What remains after such an intellectual bonfire amidst the students and myself are the ashes from which knowledge, compassion, inspiration, communication, and fellowship arise.

It truly is a “beautiful collision” (thank you, David Crowder).

#1. The Buck Institute for Education – This organization acts as my collective teacher, from its web resources to its handbooks in print to its well-trained educators, whose blogs and conference opportunities have inspired me to let project based learning completely change my life. I love teaching because of what BIE has taught me. Check out their website and their blogs for new educators in PBL. Fantastic research and downloadable resources! (PBL Do-It-Yourself is a life-saver!)

#2. Aimee Buckner – Her tried and true suggestions for using reader’s/writer’s notebooks in Notebook Know-How and Notebook Connections have given me many ideas that actually work. I wanted to know how someone specifically used the notebooks in an authentic and real way, and she even included actual copies of posts from her kids! It’s fantastic!

#3. Cooperative Catalyst – This is an amazing consortium of bloggers, writers, teachers, and others who write about education, trends, needs for change, pedagogy, social issues, etc. I have found all sorts of new gurus here! Posts are by various authors – thus, the “cooperative.” It is said of this blog that the more voices that join, the deeper the discussion goes.
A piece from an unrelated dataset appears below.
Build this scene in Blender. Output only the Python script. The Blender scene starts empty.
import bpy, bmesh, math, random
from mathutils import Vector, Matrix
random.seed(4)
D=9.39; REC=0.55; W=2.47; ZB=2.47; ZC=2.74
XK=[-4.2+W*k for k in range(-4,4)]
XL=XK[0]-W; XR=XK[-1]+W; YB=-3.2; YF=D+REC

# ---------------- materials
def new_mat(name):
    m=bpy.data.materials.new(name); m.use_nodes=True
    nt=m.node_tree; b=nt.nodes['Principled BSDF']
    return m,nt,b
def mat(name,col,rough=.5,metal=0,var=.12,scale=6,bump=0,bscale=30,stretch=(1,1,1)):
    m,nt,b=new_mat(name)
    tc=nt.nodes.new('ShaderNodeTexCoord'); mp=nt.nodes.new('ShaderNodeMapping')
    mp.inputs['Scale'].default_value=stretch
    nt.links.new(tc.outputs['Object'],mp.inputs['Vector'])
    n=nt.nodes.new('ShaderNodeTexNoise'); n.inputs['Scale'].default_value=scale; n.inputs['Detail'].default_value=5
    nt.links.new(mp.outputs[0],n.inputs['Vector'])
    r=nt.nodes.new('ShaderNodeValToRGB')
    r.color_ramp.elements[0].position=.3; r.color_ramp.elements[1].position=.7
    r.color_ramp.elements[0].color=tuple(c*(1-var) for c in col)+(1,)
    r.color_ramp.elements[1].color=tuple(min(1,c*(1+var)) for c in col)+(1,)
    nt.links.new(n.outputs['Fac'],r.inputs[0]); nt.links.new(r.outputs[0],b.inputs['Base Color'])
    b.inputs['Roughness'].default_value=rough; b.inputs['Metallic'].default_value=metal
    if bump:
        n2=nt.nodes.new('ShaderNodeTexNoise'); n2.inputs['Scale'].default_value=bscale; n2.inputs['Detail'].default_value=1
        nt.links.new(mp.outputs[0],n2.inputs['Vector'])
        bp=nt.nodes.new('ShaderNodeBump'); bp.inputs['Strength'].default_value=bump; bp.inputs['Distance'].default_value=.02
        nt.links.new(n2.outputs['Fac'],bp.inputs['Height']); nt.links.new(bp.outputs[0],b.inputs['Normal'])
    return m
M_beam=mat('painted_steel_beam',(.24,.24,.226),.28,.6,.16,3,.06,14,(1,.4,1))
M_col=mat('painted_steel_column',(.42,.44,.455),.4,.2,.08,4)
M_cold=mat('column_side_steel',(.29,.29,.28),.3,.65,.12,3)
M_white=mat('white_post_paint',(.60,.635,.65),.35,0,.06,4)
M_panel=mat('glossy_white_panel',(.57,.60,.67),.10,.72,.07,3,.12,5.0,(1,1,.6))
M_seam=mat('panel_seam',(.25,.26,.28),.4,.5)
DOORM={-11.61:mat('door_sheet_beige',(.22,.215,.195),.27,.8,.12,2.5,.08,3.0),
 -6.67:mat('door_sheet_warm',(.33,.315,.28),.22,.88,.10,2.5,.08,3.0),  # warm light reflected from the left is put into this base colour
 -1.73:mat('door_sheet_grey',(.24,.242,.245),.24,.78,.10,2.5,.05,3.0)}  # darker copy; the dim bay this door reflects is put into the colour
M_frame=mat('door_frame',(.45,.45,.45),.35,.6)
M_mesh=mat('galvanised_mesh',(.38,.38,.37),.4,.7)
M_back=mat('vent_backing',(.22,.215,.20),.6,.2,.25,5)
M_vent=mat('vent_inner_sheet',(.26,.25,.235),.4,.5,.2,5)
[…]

Many of the authors here can also be followed on Twitter.

#4. Don Tapscott – His books Growing Up Digital and Grown Up Digital have exceeded my expectations of what I thought I might learn about technology. Not only did I learn about the digital natives I teach, or the “hand-held” generation who have never known life with a record player, 8-track, or rotary phone…. But through his work I learned about myself. My modeling of appropriate use of technology and my role as a respectful contributor in the digital marketplace is equally important to what they can teach me about new tech and devices. Follow him on Twitter, where the nuggets of wisdom just keep coming…. (@dtapscott)

#5. TED – Two words: pure awesomeness. TED is so awesome it might actually make you go blind. Watch videos, learn what’s out there, [if you have cash – ha!] go to a conference and get goodies (then tell me what they were!), or just download the talks. This conglomeration of cutting edge technology, insightful and charismatic speakers, and world-changing ideas has really given me great classroom engagement pieces. The videos are mind-blowing at times, sobering at others. If you haven’t tuned in to TED, run, don’t walk, and start with this amazing video, with technology now a few years old: “The Sixth Sense.” Follow TED on Twitter: @tedtalks, @TEDnews, @ted_com.

Now, to you: who are your gurus and distant teachers?

And who will you then teach “everything you know”?